- To be done -
Every line with the word "script" in it should be extracted from the data that follows.

- Excerpt from a dataset -
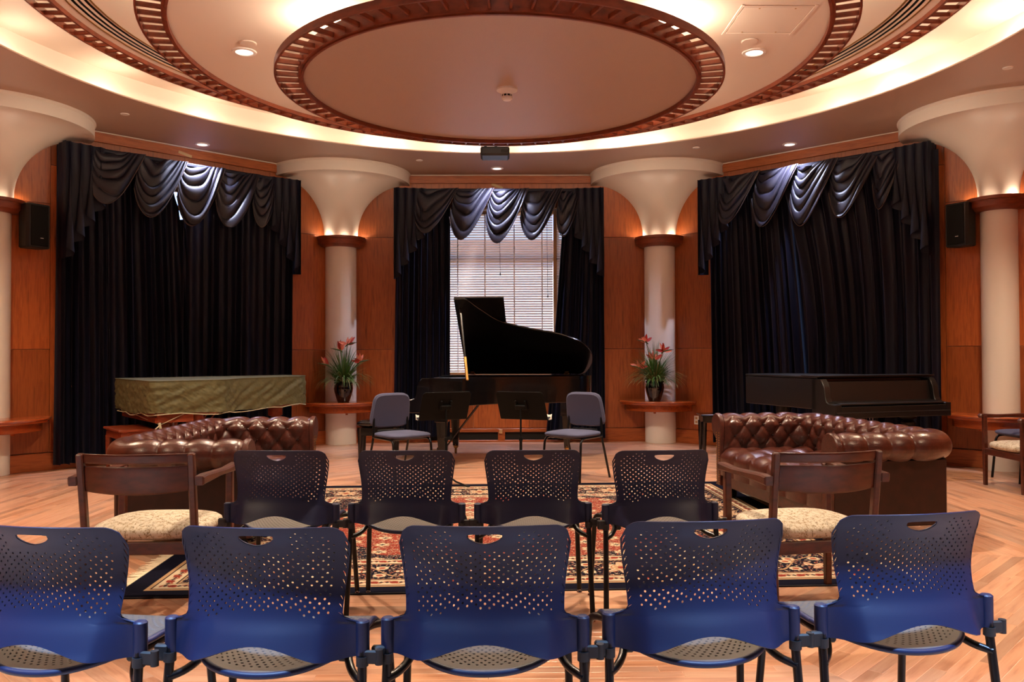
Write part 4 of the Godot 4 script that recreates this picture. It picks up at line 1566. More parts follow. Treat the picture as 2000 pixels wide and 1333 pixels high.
func make_musicians_corner() -> void:
	var c := make_music_chair()
	c.position = Vector3(-0.99, 0, -8.17)
	c.rotation.y = deg_to_rad(180.0 + 38.0)
	c.set_meta("label", "slate padded chair left of the left music stand, before the black piano bench")
	dup(c, Vector3(0.72, 0, -8.2), deg_to_rad(180.0 - 38.0), "slate padded chair right of the right music stand, below the raised piano lid")
	dup(c, Vector3(5.15, 0, -7.98), deg_to_rad(90.0), "slate padded chair mostly hidden behind the armchair at the right edge")
	var s := make_music_stand()
	s.position = Vector3(-0.54, 0, -7.9)
	s.rotation.y = deg_to_rad(26.0)
	s.set_meta("label", "black music stand in front of the piano, the left one of two")
	dup(s, Vector3(0.195, 0, -7.9), deg_to_rad(-26.0), "black music stand in front of the piano, the right one of two")
	for q in [[-0.80, -7.98, 26.0, "left"], [0.46, -7.98, -26.0, "right"]]:
		var m := MB.new()
		m.grid(func(u, w): return Vector3((u - 0.5) * 0.06, (w - 0.5) * 0.05 - 0.01 * sin(u * 3.0), 0.004 * sin(w * 4.0)), 6, 4)
		m.grid(func(u, w): return Vector3((u - 0.5) * 0.06, (w - 0.5) * 0.05 - 0.01 * sin(u * 3.0), -0.002 + 0.004 * sin(w * 4.0)), 6, 4, false, true)
		solo("sheet_music", m, M.paper, "white corner of sheet music sticking out of the %s music stand" % q[3], "sheet music", Vector3(q[0], 0.645, q[1]), deg_to_rad(q[2]))

# ------------------------------------------------------------------ chesterfield sofas
const SL := 2.06
const SD := 1.0
const FZ := 0.44

func sofa_path() -> Array:
	# inner line of arms and back, seen from above: x, z, from the front of one arm to the front of the other
	var xi := SL * 0.5 - 0.2
	var zi := -SD * 0.5 + 0.22
	var pts := bend([Vector3(-xi, 0, FZ), Vector3(-xi, 0, zi), Vector3(xi, 0, zi), Vector3(xi, 0, FZ)], 0.09, 10)
	var o := []
	for i in pts.size() - 1:      # even steps
		var n := maxi(1, int((pts[i + 1] - pts[i]).length() / 0.012))
		for k in n:
			o.append(pts[i].lerp(pts[i + 1], float(k) / n))
	o.append(pts[-1])
	return o

func sofa_profile() -> Array:
	var o := [Vector2(0.02, 0.40), Vector2(0.012, 0.45), Vector2(0.004, 0.50), Vector2(-0.004, 0.55)]
	for k in 20:
		var a := deg_to_rad(192.0 - k * 13.0)
		o.append(Vector2(0.095 + 0.105 * cos(a), 0.625 + 0.105 * sin(a)))
	return o

func make_sofa() -> Node3D:
	var t := thing("chesterfield_sofa", "", "sofa", Vector3.ZERO, 0.0, "tufted leather sofas")
	var path := sofa_path()
	var prof := sofa_profile()
	# finer profile
	var pf := []
	var pl := [0.0]
	for i in prof.size() - 1:
		for k in 3:
			pf.append(prof[i].lerp(prof[i + 1], k / 3.0))
	pf.append(prof[-1])
	for i in range(1, pf.size()):
		pl.append(pl[-1] + pf[i].distance_to(pf[i - 1]))
	var np := path.size()
	var dist := [0.0]
	for i in range(1, np):
		dist.append(dist[-1] + path[i].distance_to(path[i - 1]))
	var mid: float = dist[-1] * 0.5
	var px := 0.083
	var py := 0.1
	var at := func(i: int, j: int) -> Vector3:
		var tg: Vector3 = (path[mini(i + 1, np - 1)] - path[maxi(i - 1, 0)]).normalized()
		var out := Vector3(tg.z, 0, -tg.x) * -1.0
		if out.dot(path[i] - Vector3(0, 0, 0.2)) < 0.0:
			out = -out
		var a: Vector2 = pf[mini(j + 1, pf.size() - 1)] - pf[maxi(j - 1, 0)]
		a = a.normalized()
		var n2 := Vector2(-a.y, a.x)
		var P: float = (dist[i] - mid) / px
		var S: float = (pl[j] - 0.03) / py
		var fade: float = 1.0 - smoothstep(0.26, 0.36, pl[j])
		var endf: float = smoothstep(0.0, 0.10, minf(dist[i], dist[-1] - dist[i]))
		var pil := pow(absf(sin((P + S) * PI * 0.5) * sin((P - S) * PI * 0.5)), 0.42)
		var crease := pow(absf(sin(P * PI * 0.5)), 0.5)
		var dsp: float = (0.036 * pil - 0.026) * fade * endf + (1.0 - fade) * 0.024 * (crease - 1.0) + (1.0 - endf) * 0.004
		var q: Vector2 = pf[j] + n2 * dsp
		return path[i] + out * q.x + Vector3(0, q.y, 0)
	var mb := MB.new()
	mb.grid(func(u, w): return at.call(int(round(u * (np - 1))), int(round(w * (pf.size() - 1)))), np - 1, pf.size() - 1, false, true)
	part(t, "tufted_back_and_arms", mb, M.leather)
	# buttons
	var bm := MB.new()
	bm.ball(Vector3.ZERO, Vector3(0.011, 0.007, 0.011), 8, 5)
	var bmesh := bm.mesh()
	for m in range(-32, 33):
		for n in range(-1, 4):
			if posmod(m + n, 2):
				continue
			var d: float = mid + m * px
			var l: float = n * py + 0.03
			if d < 0.09 or d > dist[-1] - 0.09 or l < 0.02 or l > 0.27:
				continue
			var i := dist.bsearch(d)
			var j := pl.bsearch(l)
			var o := part(t, "button", bmesh, M.button)
			o.position = at.call(mini(i, np - 1), mini(j, pf.size() - 1))
	# outer upholstery: three flat panels
	var xo := SL * 0.5 - 0.11
	var zo := -SD * 0.5 + 0.12
	for q in [[Vector3(-xo + 0.035, 0.325, (FZ + 0.01 + zo) * 0.5), Vector3(0.07, 0.45, FZ + 0.01 - zo)], [Vector3(xo - 0.035, 0.325, (FZ + 0.01 + zo) * 0.5), Vector3(0.07, 0.45, FZ + 0.01 - zo)], [Vector3(0, 0.325, zo + 0.035), Vector3(2.0 * xo - 0.01, 0.445, 0.068)]]:
		var b := MB.new()
		b.bx(q[0], q[1], 0.015)
		part(t, "outer_panel", b, M.leatherflat)
	# scrolled arm fronts
	for s in [-1.0, 1.0]:
		var poly := PackedVector2Array()
		var xi := SL * 0.5 - 0.2
		for p in prof:
			poly.append(Vector2(s * (xi + p.x), p.y))
		poly.append(Vector2(s * (xi + 0.1), 0.5))
		poly.append(Vector2(s * (xi + 0.092), 0.11))
		poly.append(Vector2(s * (xi + 0.02), 0.11))
		var fr := MB.new()
		fr.prism(poly, 0.04, Transform3D(Basis(), Vector3(0, 0, FZ - 0.005)), 0.008)
		part(t, "arm_front", fr, M.leather)
		var nl := MB.new()
		for k in 22:
			for x in [0.03, 0.085]:
				nl.ball(Vector3(s * (xi + x), 0.12 + k * 0.021, FZ + 0.037), Vector3(0.0055, 0.0055, 0.003), 6, 4)
		var no := part(t, "nail_trim", nl, M.brass)
		no.set_meta("kind", "stuff")
	# seat with shallow buttoning, gathered over the front edge
	var xi2 := SL * 0.5 - 0.195
	var seat := MB.new()
	seat.grid(func(u, w):
		var x: float = lerpf(-xi2, xi2, u)
		var l: float = w * 0.86
		var z: float = FZ - 0.71 + minf(l, 0.66)
		var y := 0.425
		var P := x / 0.15
		var S: float = l / 0.15
		var pil := pow(absf(sin((P + S) * PI * 0.5) * sin((P - S) * PI * 0.5)), 0.45)
		var k := maxf(0.0, l - 0.60)
		if k > 0.0:
			var a := minf(k / 0.07, PI / 2.0)
			z = FZ - 0.11 + 0.07 * sin(a) + 0.06
			y = 0.425 - 0.07 * (1.0 - cos(a)) - maxf(0.0, k - 0.11)
		var g := pow(absf(sin(P * PI * 0.5)), 0.4)
		var f := smoothstep(0.62, 0.72, l)
		return Vector3(x, y + (0.034 * pil - 0.016) * (1.0 - f), z + f * 0.03 * (g - 0.3)), 150, 70)
	part(t, "seat", seat, M.leather)
	var rail := MB.new()
	rail.bx(Vector3(0, 0.185, FZ - 0.005), Vector3(2.0 * xi2, 0.15, 0.05), 0.014)
	part(t, "front_rail", rail, M.leather)
	var deck := MB.new()
	deck.bx(Vector3(0, 0.2, 0.05), Vector3(2.0 * xi2, 0.18, 0.66), 0.01)
	part(t, "seat_deck", deck, M.leatherflat)
	for s in [-1.0, 1.0]:
		for z in [0.38, -0.4]:
			var ft := MB.new()
			ft.lathe([Vector2(0.001, 0.0), Vector2(0.03, 0.0), Vector2(0.046, 0.03), Vector2(0.046, 0.06), Vector2(0.03, 0.085), Vector2(0.036, 0.105)], 20, Vector3(s * (xo - 0.09), 0, z))
			part(t, "foot", ft, M.black)
	return t

func make_sofas() -> void:
	var s := make_sofa()
	s.position = Vector3(2.47, 0, -6.32)
	s.rotation.y = deg_to_rad(-90.0 + 8.0)
	s.set_meta("label", "brown tufted leather sofa right of the rug, before the black closed piano")
	dup(s, Vector3(-2.04, 0, -6.08), deg_to_rad(90.5), "brown tufted leather sofa left of the rug, before the green-covered piano")

# ------------------------------------------------------------------ grand pianos
# local axes: x from the keyboard (0) to the tail, -z from the treble side to the straight spine; w is the distance from the spine
func piano_outline(L: float, W: float, x0: float) -> PackedVector2Array:
	# points (x, w), going round from the spine's front corner
	var k := W / 1.48
	var q := [Vector2(x0, 0), Vector2(x0, W), Vector2(0.31 * L, W), Vector2(0.385 * L, 1.30 * k), Vector2(0.49 * L, 1.07 * k), Vector2(0.65 * L, 0.93 * k), Vector2(0.80 * L, 0.83 * k), Vector2(0.93 * L, 0.67 * k), Vector2(0.99 * L, 0.46 * k), Vector2(L, 0.27 * k), Vector2(0.975 * L, 0.08 * k), Vector2(0.94 * L, 0.0)]
	var o := PackedVector2Array([q[0], q[1]])
	for i in range(2, q.size() - 1):   # smooth bentside and tail
		var p0: Vector2 = q[i - 1] if i > 2 else Vector2(q[2].x - 0.2, W)
		var p3: Vector2 = q[i + 2] if i + 2 < q.size() else Vector2(0.85 * L, 0)
		for s in 5:
			o.append(q[i].cubic_interpolate(q[i + 1], p0, p3, s / 5.0))
	o.append(q[-1])
	return o

# a plate of that outline lying flat, its underside at y
func slab(mb: MB, poly: PackedVector2Array, W: float, y: float, d: float, k := 0.004, t := Transform3D()) -> void:
	var p := PackedVector2Array()
	for q in poly:
		p.append(Vector2(q.x, q.y - W))       # z = q.y - W
	mb.prism(p, d, t * Transform3D(Basis(Vector3.RIGHT, Vector3.BACK, Vector3.DOWN), Vector3(0, y + d, 0)), k)

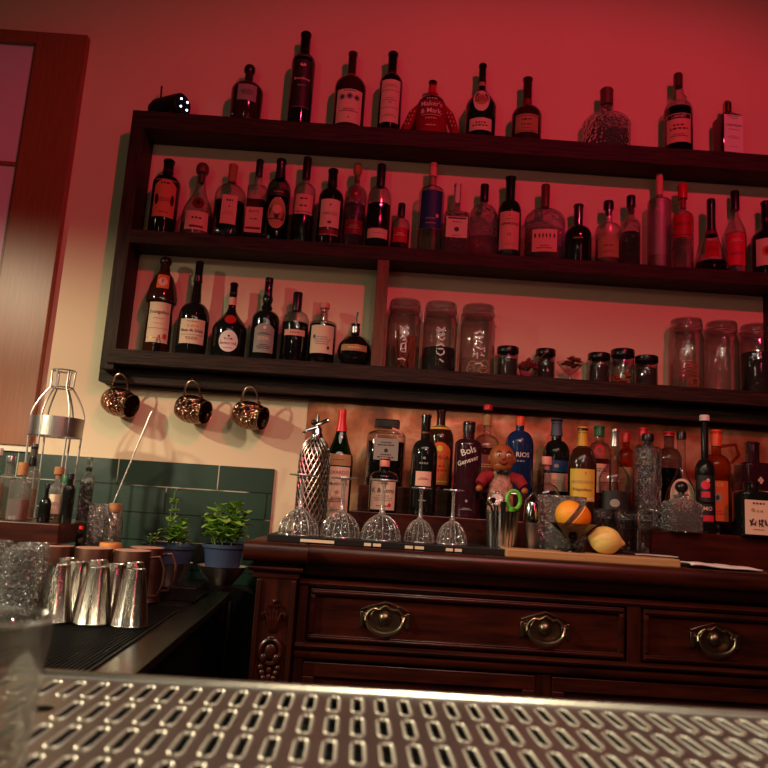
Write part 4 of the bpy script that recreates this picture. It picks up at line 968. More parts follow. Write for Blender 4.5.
S('orange amber bottle with loop handle and printed saint label', 716, 430, 27, ZT1, 2.20, mkprof(.62, .76, .34, 'round'), M_AMBERG, ('screw', C_ORANGE, .16, .38),
  [(.12, .50, .80, P_ORANGE, [('TIOS', .465, .26, P_YELLOW), ('@.9', .34, .34, P_GREY), ('@.6', .34, .20, P_BLACK), ('~2', .20, .10, P_RED)])],
  extra=lambda r, H, R: MB().tube([(R*.3, 0, H*.84), (R*1.3, 0, H*.86), (R*1.5, 0, H*.76), (R*1.0, 0, H*.68)], .005, 8).build('handle', M_AMBERG, r))
S('broad dark bottle with black stopper, pale flower and thin band label', 752, 442, 30, ZT2, 2.34, mkprof(.62, .70, .38, 'flat'), M_PURPLE, ('stopper', C_BLACK, .30, .40),
  [(.22, .28, .95, P_PINK, [('~1', .25, .05, P_BLACK)]), (.30, .56, .9, None, [('@1', .46, .09, P_CREAM, .0), ('@1', .43, .09, P_CREAM, .10), ('@1', .43, .09, P_CREAM, -.10), ('@1', .40, .09, P_CREAM, .02)])], n=4)
S('short square black bottle with wide cream label of dark ink writing, far right front', 750.5, 482, 29, ZT1, 2.08, mkprof(.74, .84, .42, 'flat'), M_DARK, ('screw', C_BLACK, .12, .46),
  [(.04, .66, .94, P_CREAM, [('~1', .60, .12, P_DKRED), ('@1', .48, .12, P_TAN, -.4), ('~1', .46, .14, P_TAN), ('~1', .13, .07, P_RED)])], n=5, extra=lambda r, H, R: strokes(r, H, R))
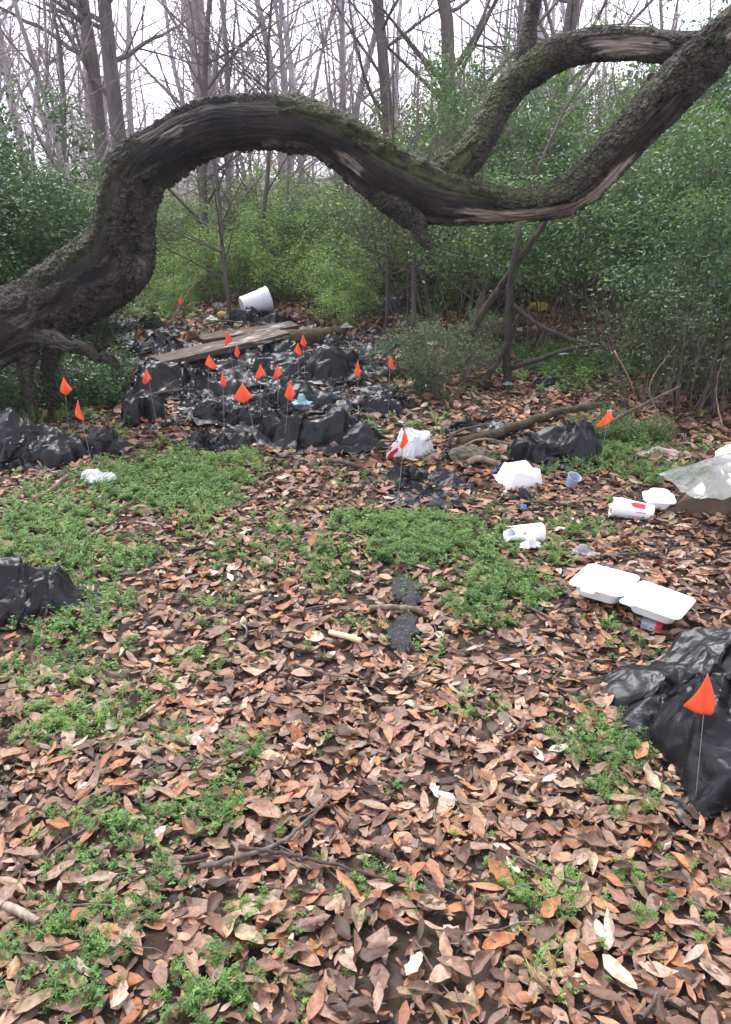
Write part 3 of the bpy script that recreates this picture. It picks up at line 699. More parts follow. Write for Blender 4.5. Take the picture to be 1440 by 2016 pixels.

- Finished answer -
Write part 4 of the Godot 4 script that recreates this picture. It picks up at line 1566. More parts follow. Treat the picture as 2000 pixels wide and 1333 pixels high.
Write part 4 of the bpy script that recreates this picture. It picks up at line 968. More parts follow. Write for Blender 4.5.
Write part 3 of the bpy script that recreates this picture. It picks up at line 699. More parts follow. Write for Blender 4.5. Take the picture to be 1440 by 2016 pixels.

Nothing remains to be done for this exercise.